Wakil Rektor Bidang Akademik Unisri Surakarta Ir Saiful Bahri M.Kom mengatakan kerajinan tembaga di desa tersebut tidak hanya terkenal di pelosok negeri tetapi juga hingga mancanegara.
“Di samping terkenal dengan tembaganya, juga ada wisata yang cukup terkenal yaitu sadran yang merupakan kekhasan Cepogo. Harapannya warga setempat agar terus mengembangkan pangan lokal, nyadran juga dikembangkan dan dikomunikasikan agar lebih terintegrasi,” katanya.

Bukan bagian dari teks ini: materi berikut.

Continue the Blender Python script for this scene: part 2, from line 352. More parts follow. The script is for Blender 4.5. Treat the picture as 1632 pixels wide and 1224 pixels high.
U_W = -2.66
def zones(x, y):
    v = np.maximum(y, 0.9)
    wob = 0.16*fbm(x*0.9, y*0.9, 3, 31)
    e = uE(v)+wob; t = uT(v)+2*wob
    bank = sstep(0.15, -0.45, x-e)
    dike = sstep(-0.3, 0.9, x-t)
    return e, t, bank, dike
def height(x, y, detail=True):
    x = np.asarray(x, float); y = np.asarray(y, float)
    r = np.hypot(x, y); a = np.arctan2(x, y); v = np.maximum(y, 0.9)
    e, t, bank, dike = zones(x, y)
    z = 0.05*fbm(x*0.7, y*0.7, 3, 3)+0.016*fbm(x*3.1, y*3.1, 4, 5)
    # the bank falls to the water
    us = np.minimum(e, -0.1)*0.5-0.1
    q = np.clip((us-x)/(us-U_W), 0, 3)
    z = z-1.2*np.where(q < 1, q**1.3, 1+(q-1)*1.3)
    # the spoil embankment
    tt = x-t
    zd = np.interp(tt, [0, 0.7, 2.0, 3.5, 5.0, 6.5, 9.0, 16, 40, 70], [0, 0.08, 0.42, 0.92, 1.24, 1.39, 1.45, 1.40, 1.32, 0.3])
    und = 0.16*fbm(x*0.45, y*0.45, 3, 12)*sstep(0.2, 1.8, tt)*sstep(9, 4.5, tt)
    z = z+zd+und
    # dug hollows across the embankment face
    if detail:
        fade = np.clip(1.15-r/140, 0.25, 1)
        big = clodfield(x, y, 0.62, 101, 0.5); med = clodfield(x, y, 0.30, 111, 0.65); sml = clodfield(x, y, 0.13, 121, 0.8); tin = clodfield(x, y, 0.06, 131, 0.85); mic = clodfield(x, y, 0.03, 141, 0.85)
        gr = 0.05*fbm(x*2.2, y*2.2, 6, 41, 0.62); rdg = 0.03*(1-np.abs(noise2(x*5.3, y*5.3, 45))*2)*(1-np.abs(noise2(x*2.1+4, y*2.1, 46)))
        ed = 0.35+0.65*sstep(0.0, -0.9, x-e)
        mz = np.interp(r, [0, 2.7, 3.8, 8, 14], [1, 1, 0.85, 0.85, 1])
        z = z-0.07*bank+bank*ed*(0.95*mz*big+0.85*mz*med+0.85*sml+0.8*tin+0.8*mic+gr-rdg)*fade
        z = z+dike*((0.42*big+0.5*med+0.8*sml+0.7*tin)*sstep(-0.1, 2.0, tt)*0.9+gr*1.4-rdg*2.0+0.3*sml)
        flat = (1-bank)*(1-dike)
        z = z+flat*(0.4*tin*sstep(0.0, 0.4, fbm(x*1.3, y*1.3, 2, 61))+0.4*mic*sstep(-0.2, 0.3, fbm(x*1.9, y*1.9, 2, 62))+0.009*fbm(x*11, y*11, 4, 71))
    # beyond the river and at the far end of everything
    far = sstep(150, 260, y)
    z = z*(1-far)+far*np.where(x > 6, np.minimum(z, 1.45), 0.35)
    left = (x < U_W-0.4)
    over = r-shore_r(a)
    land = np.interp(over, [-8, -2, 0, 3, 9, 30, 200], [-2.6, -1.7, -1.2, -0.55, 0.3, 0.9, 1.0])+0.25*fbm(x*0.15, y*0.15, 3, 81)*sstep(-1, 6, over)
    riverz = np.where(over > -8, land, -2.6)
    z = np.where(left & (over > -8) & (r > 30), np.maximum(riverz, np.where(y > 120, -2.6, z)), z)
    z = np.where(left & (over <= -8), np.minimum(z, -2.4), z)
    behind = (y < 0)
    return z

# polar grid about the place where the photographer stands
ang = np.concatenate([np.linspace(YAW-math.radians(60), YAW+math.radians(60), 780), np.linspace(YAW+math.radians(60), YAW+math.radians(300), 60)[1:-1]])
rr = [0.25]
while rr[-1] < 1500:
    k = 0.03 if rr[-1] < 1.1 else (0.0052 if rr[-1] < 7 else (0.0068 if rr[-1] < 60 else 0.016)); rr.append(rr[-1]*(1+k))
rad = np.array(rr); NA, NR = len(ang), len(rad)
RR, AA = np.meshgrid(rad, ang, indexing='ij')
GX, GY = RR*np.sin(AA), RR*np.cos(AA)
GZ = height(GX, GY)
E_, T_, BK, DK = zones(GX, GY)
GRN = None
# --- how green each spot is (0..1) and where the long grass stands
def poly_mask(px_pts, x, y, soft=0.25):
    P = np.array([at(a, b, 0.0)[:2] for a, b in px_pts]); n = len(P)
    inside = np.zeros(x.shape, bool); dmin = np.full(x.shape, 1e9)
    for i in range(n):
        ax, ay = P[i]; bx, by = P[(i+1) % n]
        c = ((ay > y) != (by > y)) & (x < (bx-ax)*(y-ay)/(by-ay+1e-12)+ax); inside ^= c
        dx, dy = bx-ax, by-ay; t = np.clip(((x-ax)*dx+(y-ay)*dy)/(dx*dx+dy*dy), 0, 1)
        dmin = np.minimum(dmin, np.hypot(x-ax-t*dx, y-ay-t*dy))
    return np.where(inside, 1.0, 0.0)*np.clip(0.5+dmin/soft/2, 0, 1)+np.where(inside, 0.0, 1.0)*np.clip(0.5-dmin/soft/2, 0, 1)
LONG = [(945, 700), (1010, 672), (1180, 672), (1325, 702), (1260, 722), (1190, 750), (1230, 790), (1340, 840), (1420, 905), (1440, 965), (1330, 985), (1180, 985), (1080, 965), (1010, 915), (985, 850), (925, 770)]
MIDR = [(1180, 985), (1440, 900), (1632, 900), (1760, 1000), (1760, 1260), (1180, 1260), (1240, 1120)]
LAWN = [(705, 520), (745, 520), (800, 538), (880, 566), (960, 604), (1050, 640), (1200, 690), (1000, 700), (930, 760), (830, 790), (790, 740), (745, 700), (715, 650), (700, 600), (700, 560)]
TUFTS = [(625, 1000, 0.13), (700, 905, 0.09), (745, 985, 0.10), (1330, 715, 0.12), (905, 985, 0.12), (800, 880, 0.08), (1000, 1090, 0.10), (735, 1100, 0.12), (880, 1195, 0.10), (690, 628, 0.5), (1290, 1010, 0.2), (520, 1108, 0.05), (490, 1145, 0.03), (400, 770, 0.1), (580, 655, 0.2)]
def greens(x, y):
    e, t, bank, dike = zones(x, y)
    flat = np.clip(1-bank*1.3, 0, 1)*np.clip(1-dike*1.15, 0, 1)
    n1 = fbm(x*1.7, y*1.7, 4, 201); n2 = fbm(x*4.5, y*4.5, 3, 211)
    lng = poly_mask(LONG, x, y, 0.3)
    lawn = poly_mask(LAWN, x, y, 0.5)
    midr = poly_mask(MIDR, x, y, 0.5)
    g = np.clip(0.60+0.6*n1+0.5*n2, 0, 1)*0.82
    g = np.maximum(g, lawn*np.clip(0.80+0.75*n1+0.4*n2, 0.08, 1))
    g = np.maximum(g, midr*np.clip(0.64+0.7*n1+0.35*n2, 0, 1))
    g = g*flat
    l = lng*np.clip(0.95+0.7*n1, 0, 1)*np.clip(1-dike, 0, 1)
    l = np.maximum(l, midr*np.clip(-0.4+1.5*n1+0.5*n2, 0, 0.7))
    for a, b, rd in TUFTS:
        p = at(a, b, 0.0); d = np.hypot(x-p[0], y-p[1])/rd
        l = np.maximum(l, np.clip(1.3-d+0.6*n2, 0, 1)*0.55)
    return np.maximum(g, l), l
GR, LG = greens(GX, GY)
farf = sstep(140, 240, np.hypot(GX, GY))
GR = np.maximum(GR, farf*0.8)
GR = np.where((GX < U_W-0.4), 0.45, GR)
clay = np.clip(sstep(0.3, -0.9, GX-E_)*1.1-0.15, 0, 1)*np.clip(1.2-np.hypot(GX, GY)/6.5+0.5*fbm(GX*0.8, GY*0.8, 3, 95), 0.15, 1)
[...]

Ia mengatakan potensi lokal semacam ini harus terus ditumbuhkembangkan dan disiarkan ke seluruh tanah air.
“Dengan pengabdian Kosabangsa ini insyaallah Cepogo makin moncer, masyarakat makin sejahtera.
Ini yang diharapkan semuanya, termasuk pemerintah yang memberikan dana dalam hal ini Kemendiktisaintek,” katanya.

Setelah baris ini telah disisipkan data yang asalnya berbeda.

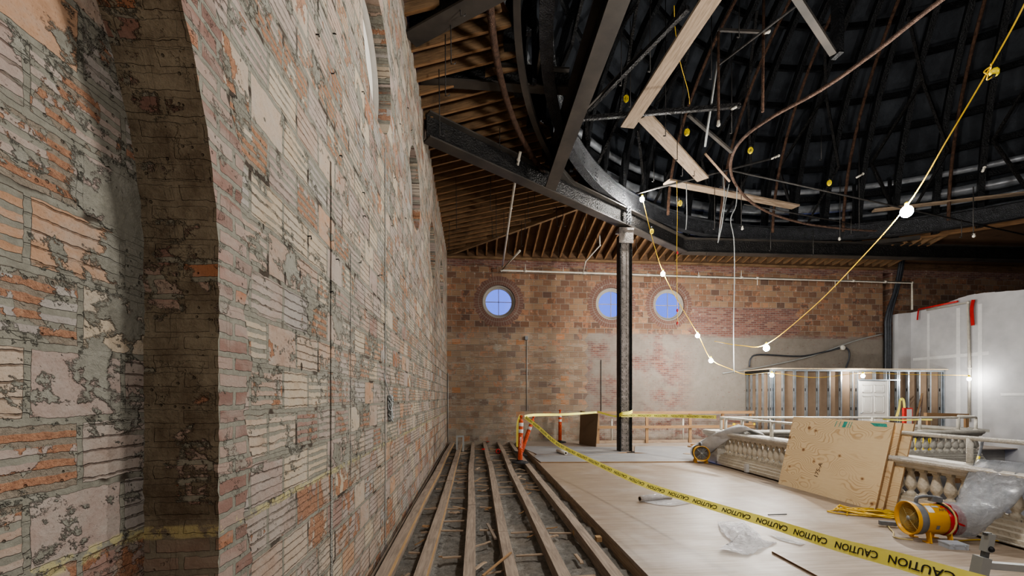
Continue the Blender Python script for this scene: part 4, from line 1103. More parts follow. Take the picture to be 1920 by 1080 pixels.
# ------------------------------------------------------------------ plywood stack
b0 = PZ(1459, 907, 0); b1 = PZ(1640, 957, 0); t0 = P(1497, 784, 7.34); t1 = P(1690, 804, 5.57)
e = (b1-b0); e.z = 0; Lp = e.length; e.normalize(); outw = Vector((e.y, -e.x, 0))
if outw.x > 0: outw = -outw
lean = ((t0+t1)/2-(b0+b1)/2); upv = (lean-e*lean.dot(e)).normalized()
nrm = e.cross(upv); nrm = nrm if nrm.x < 0 else -nrm
def ply(label, s, du, Hh, L, back):
    t = thing('plywood_sheet', label, 'plywood sheet', b0+e*du+nrm*(-back))
    o = b0+e*du-nrm*back; th = .02; mb = MB()
    for k, off in ((0, 0), (0, -th)):
        q = [o+nrm*off, o+e*L+nrm*off, o+e*L+upv*Hh+nrm*off, o+upv*Hh+nrm*off]
        mb.poly(q if off == 0 else list(reversed(q)), [(s, 0), (s+L, 0), (s+L, Hh), (s, Hh)] if off == 0 else None)
    mb.build('face', M['plywood'], t)
    mb = MB(); q = [o, o+e*L, o+e*L+upv*Hh, o+upv*Hh]
    for i in range(4):
        j = (i+1) % 4; ln = (q[j]-q[i]).length
        mb.poly([q[i], q[j], q[j]-nrm*th, q[i]-nrm*th], [(0, 0), (ln, 0), (ln, th), (0, th)])
    mb.build('edge', M['ply_edge'], t); return t, o
f0, o0 = ply('front knotty plywood sheet of the stack leaning on the near balustrade', 0.3, 0, 1.2, Lp, 0)
ply('middle plywood sheet of the leaning stack, sticking out at right behind the front one', 3.1, .05, 1.21, Lp+.0, .06)
ply('rearmost plywood sheet of the leaning stack, sticking out farthest right', 5.7, .13, 1.22, Lp+.02, .12)
def on_ply(a, b, s=1, rot=0):
    def fn(x, y):
        cr, sr = math.cos(rot), math.sin(rot); xx, yy = x*cr-y*sr, x*sr+y*cr
        return o0+e*(a+xx)+upv*(b+yy)+nrm*.002
    return fn
text_on('175-A', .10, on_ply(.75, .37, rot=R(80))).build('pencil_mark', M['pencil'], f0)
mb = MB()
for (a, w) in ((.86, .012), (.93, .010), (.99, .05), (1.04, .01), (1.08, .012), (1.12, .01)):
    q = [o0+e*a+upv*1.08+nrm*.002, o0+e*(a+w)+upv*1.08+nrm*.002, o0+e*(a+w+.02)+upv*1.17+nrm*.002, o0+e*(a+.02)+upv*1.17+nrm*.002]; mb.poly(q)
mb.build('teal_stamp', M['teal_ink'], f0)
mb = MB(); q = [o0+e*1.5+upv*1.13+nrm*.002, o0+e*1.68+upv*1.13+nrm*.002, o0+e*1.66+upv*1.175+nrm*.002, o0+e*1.42+upv*1.175+nrm*.002]; mb.poly(q); mb.build('teal_smear', M['teal_ink'], f0)
# ------------------------------------------------------------------ fans
def fan(label, loc, axis, rr, L, big=True):
    t = thing('ventilator_fan', label, 'fan', loc); loc = Vector(loc); ax = Vector(axis).normalized()
    c = loc+Vector((0, 0, rr+.06)); sd = ax.cross(Vector((0, 0, 1))).normalized(); up = sd.cross(ax).normalized()
    f = c+ax*L/2; # mouth faces +ax
    MB().lathe([(rr*.93, -L/2), (rr*.95, -L/2), (rr*.95, L*.30), (rr, L*.36), (rr*1.06, L*.5), (rr*1.05, L*.515), (rr*1.0, L*.5), (rr*.92, L*.36), (rr*.9, -L/2)], c, ax, 36).build('housing', M['fan_yellow'], t)
    MB().lathe([(rr*.96, L*.24), (rr*1.0, L*.25), (rr*1.04, L*.40), (rr*1.02, L*.42)], c, ax, 36).build('bumper_ring', M['fan_grey'], t, label='dark grey ring behind the fan mouth')
    MB().lathe([(.001, -L*.1), (rr*.9, -L*.1), (rr*.9, -L*.11), (.001, -L*.11)], c, ax, 24).build('inner_plate', M['fan_in'], t)
    mb = MB()
    for k in range(6):
        a0_ = 2*math.pi*k/6; pts = []
        def pt(r, da, dz): return c+ax*(L*.10+dz)+sd*(r*math.cos(a0_+da))+up*(r*math.sin(a0_+da))
        mb.poly([pt(rr*.15, -.3, -.02), pt(rr*.85, -.2, -.025), pt(rr*.85, .32, .025), pt(rr*.15, .3, .02)])
    mb.build('impeller', M['fan_in'] if big else M['fan_grey'], t)
    mb = MB()
    for k in range(11): 
        q = rr*(.2+.72*k/10); mb.tube([f+ax*(-.045*(1-(q/rr)**2)*-.5-.035)+sd*(q*math.cos(2*math.pi*i/28))+up*(q*math.sin(2*math.pi*i/28)) for i in range(28)], .0022, 4, True)
    for a in (45, 135, 225, 315): mb.tube([f-ax*.012, f-ax*.03+sd*(rr*.97*math.cos(R(a)))+up*(rr*.97*math.sin(R(a)))], .004, 5)
    mb.build('guard', M['jack_arm'] if not big else M['cord_tan'], t)
    MB().lathe([(.001, .02), (rr*.14, .01), (rr*.15, -.02), (rr*.1, -.06), (.001, -.06)], f-ax*.02, ax, 16).build('hub', M['jack_arm'], t)
    mb = MB(); a = c+up*(rr*.94)
    mb.tube(spline([a+ax*L*.28, a+ax*L*.26+up*.055, a+ax*L*.1+up*.075, a-ax*L*.16+up*.07, a-ax*L*.24+up*.045, a-ax*L*.24], 5), .017, 8); mb.build('handle', M['fan_grey'], t)
    MB().bar(a-ax*L*.06+up*.055, a-ax*L*.28+up*.045, .07, .055, up).build('switch_box', M['fan_grey'], t)
    for q in (.18, -.3):
        for s in (-1, 1):
            g0 = c+ax*L*q+sd*(s*rr*.62)-up*(rr*.70); g1 = Vector((g0.x, g0.y, loc.z))+sd*s*.02
            mb = MB(); mb.bar(g0, g1, .055, .012, ax); mb.bar(g1, g1+sd*(-s)*.06+Vector((0, 0, .005)), .055, .01); mb.build('foot', M['fan_yellow'], t)
    return t, c, ax, sd, up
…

Terkait program pengabdian masyarakat tersebut, Pemerintah Desa Cepogo memberikan apresiasi kepada pihak yang sudah terlibat untuk menggarap desa wisata terintegrasi.
“Desa wisata Cepogo sebetulnya sudah mendapatkan SK sebagai desa wisata, namun dalam pengembangannya kami masih mengalami kendala. Maka kami kerja sama dengan civitas akademika untuk mengembangkannya, kami juga jalin komunikasi dengan Cepogo cheese Park, harapannya ini jadi tonggak awal untuk mengembangkan desa wisata terintegrasi,” kata Kepala Desa Cepogo Mawardi.
Pihaknya juga membutuhkan bimbingan dari berbagai pihak, termasuk juga dari instansi terkait dan civitas akademika.
“Instansi terkait dan civitas akademika ini kami ajak bareng-bareng untuk merealisasikan desa wisata terintegrasi. Kami mohon bimbingannya,” katanya.